Pues bien; esa figura jurídica, fuente de una conflictiva dualidad jurisdiccional y de graves problemas de aplicación, y objeto por ello de fundadas críticas, ha sido eliminada de nuestro ordenamiento, dentro del máximo respeto a la Directiva comunitaria sobre despidos colectivos, por el Real Decreto-ley del pasado 10 de febrero. En su lugar, se instituye un procedimiento que combina el reconocimiento de la autonomía negociadora de los representantes de los trabajadores y los empresarios, las facultades de gestión de éstos y el poder revisor de los jueces ejercido a través de una nueva modalidad procesal.
Otro ámbito en el que la reforma ha dado un paso decisivo es el relativo a la negociación colectiva. Primero, facultando a empresarios y representantes de los trabajadores, cuando existan causas económicas, técnicas, etcétera, para que pacten la inaplicación en la empresa de una larga serie de materias (no sólo, como hasta ahora, la relativa al régimen salarial) reguladas en el convenio colectivo, sea éste de sector o de empresa. Y en segundo lugar, permitiendo que el convenio de empresa prevalezca, en una también larga serie de materias, sobre lo dispuesto en el convenio de sector (estatal, autonómico, provincial). La reforma potencia de este modo el papel de instrumento de gestión empresarial del convenio de empresa, ampliando las facultades negociadoras de trabajadores y empresarios en ese ámbito sobre el que tienen, lógicamente, un conocimiento privilegiado.
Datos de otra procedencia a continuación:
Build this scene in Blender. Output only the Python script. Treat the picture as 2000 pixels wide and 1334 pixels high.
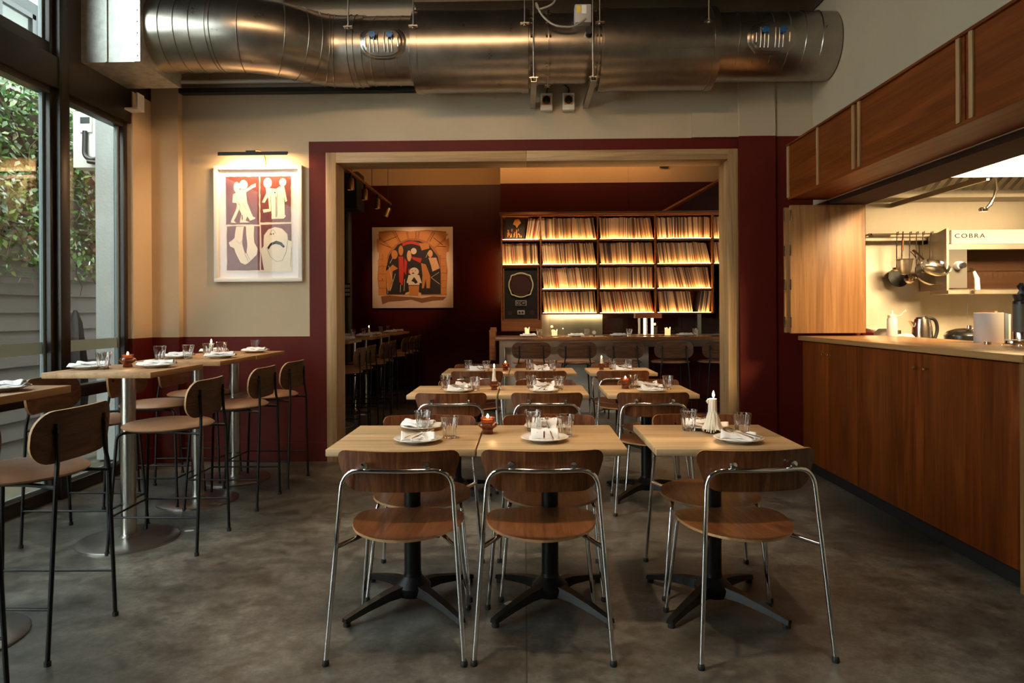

En fin, el Real Decreto-ley permite a las partes del convenio negociar su revisión y pone un límite temporal (dos años), quizá demasiado generoso, a la llamada ultraactividad, técnica en cuya virtud los convenios vencidos y denunciados se prolongaban indefinidamente en tanto no se hubiera acordado uno nuevo o se hubiera dictado laudo en su lugar.
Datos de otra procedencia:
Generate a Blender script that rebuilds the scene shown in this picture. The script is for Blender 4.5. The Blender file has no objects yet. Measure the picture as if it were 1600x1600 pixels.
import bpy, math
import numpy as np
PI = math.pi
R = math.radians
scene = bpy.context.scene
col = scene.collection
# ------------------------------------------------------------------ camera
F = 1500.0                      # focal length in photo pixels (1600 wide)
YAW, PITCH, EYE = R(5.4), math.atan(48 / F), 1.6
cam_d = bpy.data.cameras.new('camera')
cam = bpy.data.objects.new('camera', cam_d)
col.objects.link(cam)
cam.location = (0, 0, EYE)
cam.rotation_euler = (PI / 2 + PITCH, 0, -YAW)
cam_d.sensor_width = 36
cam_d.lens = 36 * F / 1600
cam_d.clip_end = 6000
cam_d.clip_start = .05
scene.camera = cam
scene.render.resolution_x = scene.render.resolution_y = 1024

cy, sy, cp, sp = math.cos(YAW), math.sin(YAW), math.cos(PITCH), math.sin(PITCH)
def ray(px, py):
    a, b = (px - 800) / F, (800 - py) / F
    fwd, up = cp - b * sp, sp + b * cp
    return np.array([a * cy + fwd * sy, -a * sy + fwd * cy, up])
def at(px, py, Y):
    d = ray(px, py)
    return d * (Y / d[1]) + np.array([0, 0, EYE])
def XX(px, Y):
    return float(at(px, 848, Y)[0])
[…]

Respecto de esta última medida, debe recordarse que opera sin perjuicio del mantenimiento de los derechos indemnizatorios adquiridos hasta la entrada en vigor del Decreto-ley, y que ya existía desde hace una década un contrato (el dedicado al fomento de la contratación indefinida) cuya extinción derivaba en una indemnización de 33 días de salario por año de trabajo; contrato cuyo ámbito de aplicación fue creciendo hasta desvirtuarse su originaria función, y que por ello ha sido suprimido por la reforma.
Concluyendo ya: la reforma laboral era necesaria, ha discurrido en su conjunto por cauces adecuados, y seguramente se perfeccionará en su tramitación como proyecto de ley. Huelga decir que la reforma de la legislación laboral, aun siendo un factor del que no se puede prescindir, no bastará por sí sola para alcanzar la recuperación de la economía y el empleo.